Farewell, Autumn for Ray Bradbury

It was the early 1970s when Ray Bradbury and I met at Saint Patrick's Elementary School Library in North Hollywood. We were introduced through a dog-eared, much-underlined, yellowing paperback called "Dandelion Wine" and I promptly fell into puppy love. Ray was already ancient then, with graying hair and horn-rimmed glasses, or so it seemed to an 11-year-old, but I didn't care. I promptly read all his books on the shelves, sneaking in at odd hours since our little library doubled as the teachers' lounge. I recall pouring over "The Illustrated Man," "M is for Melancholy" and "The Martian Chronicles" at recess and lunch with the ardor that my school chums reserved for Tiger Beat Magazine. Ray's books transported me to shimmering far-off worlds. As you might imagine, my solitary obsession made me very popular with my David Cassidy/Bobby Sherman swooning peers.

Back then, I had no idea that Ray lived in Los Angeles, less than 20 miles from me. I realize now that he probably gave talks at bookstores and libraries and schools and generally swanned about town the way famous authors do. However, this literary largesse did not trickle down to my part of the Valley, and if it did, my family wasn't aware of it. While we were all very bookish, we were insular, bringing home booty scavenged from rummage sales and used bookstores. It would have been frivolous for my cash-strapped parents to spend good money on a new book when there were so many perfectly good used ones out there.

In college, Ray and I broke up. He'd become a bit of an embarrassment to me, proof of what a rube I'd been. I spurned his simple prose, his dated science. I was in love with more sophisticated, demanding and transgressive writers. Henry Miller, D.H. Lawrence, Anais Nin, Andre Gide, Thomas Mann, T.S. Eliot, Jean Paul Sartre, Laurence Durrell, Thomas Pynchon, Feodor Dostoevsky. Ray was the freckled hometown boy in overalls who lacked the glittering allure of my edgier, faster crowd.

Then I must confess, I forgot about him altogether. I became a journalist, traveled the world, wrote my own novels, read many other things, had babies. Then my babies began to grow out of picture books. Browsing in my home library one day, I pulled out a dog-eared, much-underlined yellowing paperback copy of "Dandelion Wine" and all the fond spooky memories came rushing back. I began to read the book out loud to my oldest son each night, savoring the exquisite moods, the evocations of terror, of joy, the unbearable lightness of summer and the dark that lurked at the edges of things. It was a double pleasure to rediscover him as an adult, a triple pleasure that my son liked him too. Next came the "Martian Chronicles." Then "Fahrenheit 451." Bam, another generation was hooked.

Two weeks ago, Ray Bradbury came to a small independent bookstore in Glendale. He's 86 and in a wheelchair now, with a leonine mane of pure white hair, a kind of living time capsule, a character beamed out of one of his own Mobius Strip stories.
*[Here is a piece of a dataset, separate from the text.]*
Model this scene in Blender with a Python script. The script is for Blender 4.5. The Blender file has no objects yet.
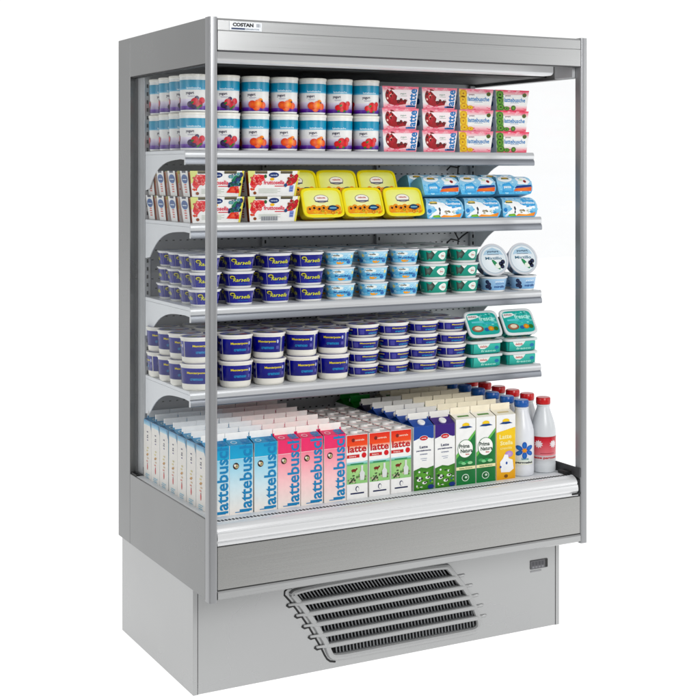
import bpy, math, random
from mathutils import Vector, Matrix
random.seed(7)
S = bpy.context.scene
COL = S.collection
pi = math.pi

# ------------------------------------------------------------------ colour
def h(s, k=1.0):
    s = s.lstrip('#')
    o = []
    for i in (0, 2, 4):
        c = int(s[i:i+2], 16) / 255
        c = c / 12.92 if c <= .04045 else ((c + .055) / 1.055) ** 2.4
        o.append(c * k)
    return (o[0], o[1], o[2], 1.0)
def mixc(a, b, t): return tuple(a[i] * (1 - t) + b[i] * t for i in range(4))

# --------------------------------------------------------------- materials
def base_mat(name):
    m = bpy.data.materials.new(name); m.use_nodes = True
    nt = m.node_tree; nt.nodes.clear()
    out = nt.nodes.new('ShaderNodeOutputMaterial'); b = nt.nodes.new('ShaderNodeBsdfPrincipled')
    nt.links.new(b.outputs[0], out.inputs[0])
    return m, nt, b
def noise(nt, scale, detail=3, stretch=(1, 1, 1)):
    tc = nt.nodes.new('ShaderNodeTexCoord'); mp = nt.nodes.new('ShaderNodeMapping')
    mp.inputs['Scale'].default_value = stretch
    n = nt.nodes.new('ShaderNodeTexNoise'); n.inputs['Scale'].default_value = scale; n.inputs['Detail'].default_value = detail
    nt.links.new(tc.outputs['Object'], mp.inputs[0]); nt.links.new(mp.outputs[0], n.inputs['Vector'])
    return n
def mr(nt, src, a, b):
    r = nt.nodes.new('ShaderNodeMapRange'); r.inputs['From Min'].default_value = .3; r.inputs['From Max'].default_value = .7
    r.inputs['To Min'].default_value = a; r.inputs['To Max'].default_value = b
    nt.links.new(src, r.inputs['Value']); return r.outputs[0]
def plain(name, col, rough=.5, metal=0., var=.06, scale=30, stretch=(1, 1, 1), bump=0., rvar=.05, spec=.5, emit=0., coat=0.):
    m, nt, b = base_mat(name)
    n = noise(nt, scale, 4, stretch)
    mx = nt.nodes.new('ShaderNodeMix'); mx.data_type = 'RGBA'; mx.blend_type = 'MULTIPLY'; mx.inputs[0].default_value = 1
    mx.inputs[6].default_value = col
    v = mr(nt, n.outputs['Fac'], 1 - var, 1 + var * .3)
    cb = nt.nodes.new('ShaderNodeCombineColor')
    for i in range(3): nt.links.new(v, cb.inputs[i])
    nt.links.new(cb.outputs[0], mx.inputs[7]); nt.links.new(mx.outputs[2], b.inputs['Base Color'])
    nt.links.new(mr(nt, n.outputs['Fac'], rough - rvar, rough + rvar), b.inputs['Roughness'])
    b.inputs['Metallic'].default_value = metal; b.inputs['Specular IOR Level'].default_value = spec
    b.inputs['Coat Weight'].default_value = coat
    if bump:
        bp = nt.nodes.new('ShaderNodeBump'); bp.inputs['Strength'].default_value = bump; bp.inputs['Distance'].default_value = .002
        nt.links.new(n.outputs['Fac'], bp.inputs['Height']); nt.links.new(bp.outputs[0], b.inputs['Normal'])
    if emit:
        b.inputs['Emission Color'].default_value = (1, 1, 1, 1); b.inputs['Emission Strength'].default_value = emit
    return m
def printed(name, rough=.4, metal=0., bump=.15, scale=60, spec=.4, tint=.05):
    m, nt, b = base_mat(name)
    at = nt.nodes.new('ShaderNodeAttribute'); at.attribute_name = 'Col'
    n = noise(nt, scale, 4)
    mx = nt.nodes.new('ShaderNodeMix'); mx.data_type = 'RGBA'; mx.blend_type = 'MULTIPLY'; mx.inputs[0].default_value = 1
    v = mr(nt, n.outputs['Fac'], 1 - tint, 1.0)
    cb = nt.nodes.new('ShaderNodeCombineColor')
    for i in range(3): nt.links.new(v, cb.inputs[i])
    nt.links.new(at.outputs['Color'], mx.inputs[6]); nt.links.new(cb.outputs[0], mx.inputs[7])
    gm = nt.nodes.new('ShaderNodeGamma'); gm.inputs[1].default_value = 1.22
    hs = nt.nodes.new('ShaderNodeHueSaturation'); hs.inputs['Saturation'].default_value = 1.06; hs.inputs['Value'].default_value = 1.0
    nt.links.new(mx.outputs[2], gm.inputs[0]); nt.links.new(gm.outputs[0], hs.inputs['Color'])
    nt.links.new(hs.outputs[0], b.inputs['Base Color'])
    b.inputs['Roughness'].default_value = rough; b.inputs['Metallic'].default_value = metal
    b.inputs['Specular IOR Level'].default_value = spec
    n2 = noise(nt, 14, 2)
    bp = nt.nodes.new('ShaderNodeBump'); bp.inputs['Strength'].default_value = bump; bp.inputs['Distance'].default_value = .004
    nt.links.new(n2.outputs['Fac'], bp.inputs['Height']); nt.links.new(bp.outputs[0], b.inputs['Normal'])
    return m
M = {}
M['frame'] = plain('painted_grey_aluminium', h('7e7f7f'), .30, .6, .04, 3, (1, 1, 1), rvar=.04)
M['post'] = plain('satin_aluminium_post', h('9b9c9e'), .34, .6, .01, 6, (60, 60, .4), rvar=.05)
M['header'] = plain('satin_header_aluminium', h('aeafaf'), .30, .6, .015, 8, (.3, 60, 120), rvar=.03)
M['brushed'] = plain('brushed_stainless_steel', h('a9a9a7'), .27, .8, .10, 9, (.2, 60, 160), rvar=.06)
M['rail'] = plain('satin_shelf_rail', h('d2d4d6'), .30, .4, .015, 5, (.3, 40, 60), rvar=.03)
M['raildark'] = plain('shelf_rail_channel', h('8e9299'), .32, .55, .02, 5, (.3, 40, 60), rvar=.03)
M['bumper'] = plain('pale_bumper_profile', h('e0e1e2'), .25, .2, .01, 5, (.3, 40, 40), rvar=.03, coat=.15)
M['plinth'] = plain('light_grey_powder_coat', h('aaabab'), .28, .55, .03, 2.5)
M['grille'] = plain('grey_grille_plastic', h('a6a7a7'), .42, .25, .01, 8, rvar=.01)
M['fin'] = plain('dark_grey_louvre', h('77797b'), .4, .4, .05, 20)
M['white'] = plain('white_enamel', h('e3e6e9'), .35, 0, .04, 12)
M['backwall'] = plain('grey_perforated_sheet', h('bcbec0'), .45, .2, .06, 12)
M['black'] = plain('matt_black_plastic', h('0c0c0e'), .55, 0, .2, 30)
M['dark'] = plain('dark_grey_plastic', h('3c3c3e'), .5, 0, .1, 30)
M['lamp'] = plain('frosted_lamp_cover', h('c4c6c8'), .3, .35, .005, 8, rvar=.0, emit=.25)
M['print'] = printed('printed_card', .36, 0, .32)
M['gloss'] = printed('printed_plastic', .28, 0, .08, 40, .5, .03)
M['foil'] = printed('crinkled_foil_lid', .33, .2, .5, 80, .5, .12)

def glass_mat():
    m = bpy.data.materials.new('clear_side_glass'); m.use_nodes = True
    nt = m.node_tree; nt.nodes.clear()
    out = nt.nodes.new('ShaderNodeOutputMaterial'); tr = nt.nodes.new('ShaderNodeBsdfTransparent')
    tr.inputs[0].default_value = (.966, .970, .972, 1)
    gl = nt.nodes.new('ShaderNodeBsdfGlossy'); gl.inputs['Roughness'].default_value = .02
    gl.inputs[0].default_value = (.9, .93, .95, 1)
    lw = nt.nodes.new('ShaderNodeLayerWeight'); lw.inputs[0].default_value = .5
    pw = nt.nodes.new('ShaderNodeMath'); pw.operation = 'POWER'; pw.inputs[1].default_value = 5; nt.links.new(lw.outputs['Facing'], pw.inputs[0])
    fr = nt.nodes.new('ShaderNodeMath'); fr.operation = 'MULTIPLY_ADD'; fr.inputs[1].default_value = .16; fr.inputs[2].default_value = .008; nt.links.new(pw.outputs[0], fr.inputs[0])
    n = noise(nt, 3, 2); ad = nt.nodes.new('ShaderNodeMath'); ad.operation = 'MULTIPLY'
    nt.links.new(mr(nt, n.outputs['Fac'], .8, 1.0), ad.inputs[0]); nt.links.new(fr.outputs[0], ad.inputs[1])
    mx = nt.nodes.new('ShaderNodeMixShader')
    nt.links.new(ad.outputs[0], mx.inputs[0]); nt.links.new(tr.outputs[0], mx.inputs[1]); nt.links.new(gl.outputs[0], mx.inputs[2])
    nt.links.new(mx.outputs[0], out.inputs[0])
    return m
M['glass'] = glass_mat()

# ------------------------------------------------------------ text outlines
_tc = {}
def glyphs(s, bold=0.):
    k = (s, bold)
    if k in _tc: return _tc[k]
    c = bpy.data.curves.new('t', 'FONT'); c.body = s; c.resolution_u = 2; c.offset = bold
    o = bpy.data.objects.new('t', c); COL.objects.link(o)
    bpy.context.view_layer.update()
    me = bpy.data.meshes.new_from_object(o.evaluated_get(bpy.context.evaluated_depsgraph_get()))
    v = [(p.co.x, p.co.y) for p in me.vertices]; f = [tuple(p.vertices) for p in me.polygons]
    bpy.data.objects.remove(o); bpy.data.curves.remove(c); bpy.data.meshes.remove(me)
    x0 = min(p[0] for p in v); x1 = max(p[0] for p in v); y0 = min(p[1] for p in v); y1 = max(p[1] for p in v)
    v = [((p[0] - x0) / (x1 - x0) - .5, (p[1] - y0) / (y1 - y0) - .5) for p in v]
    _tc[k] = (v, f); return _tc[k]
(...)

I told the kids we were going. After all these years, I would finally meet Ray. And the kids would see this literary legend in flesh and learn that even famous writers are just plain folks. It was glorious to see four generations of people crammed into the aisles of Mystery and Imagination Books ' hundreds of them, all holding cherished copies of old books and brand new ones.

My kids studied Ray. "He's old," my 8-year-old said. They were shy when we got to the front of the line, though we did get our picture taken with him. I had so much to say, it would have taken a whole book's worth of words. Ray was the first man whose writing I fell in love with, whose photo I recognized, whose words I emulated when I took my own baby steps at writing stories.

I settled for telling him that I was reading "The Illustrated Man" to the boys, one story a night. They'd found "The Veldt" especially unsettling. Ray twinkled fiendishly and said that was wonderful. He signed our books, including his newest, the sequel to "Dandelion Wine" that had been 60 years in the making. It's called "Farewell, Summer."

There was a certain melancholy to finally meeting him, in the late autumn of his life. There's the awareness that he's not going to be around forever, that it will be his words that survive the ages, not his flesh. So it goes for all of us. I hope my kids remember their afternoon with Ray long after he's gone. Maybe even after I'm gone. I hope that one day, they'll pull a dog-eared, much-underlined yellowing paperback of "Dandelion Wine" from their own shelves and read it to their children and that its themes will still resonate, regardless of what future they live in.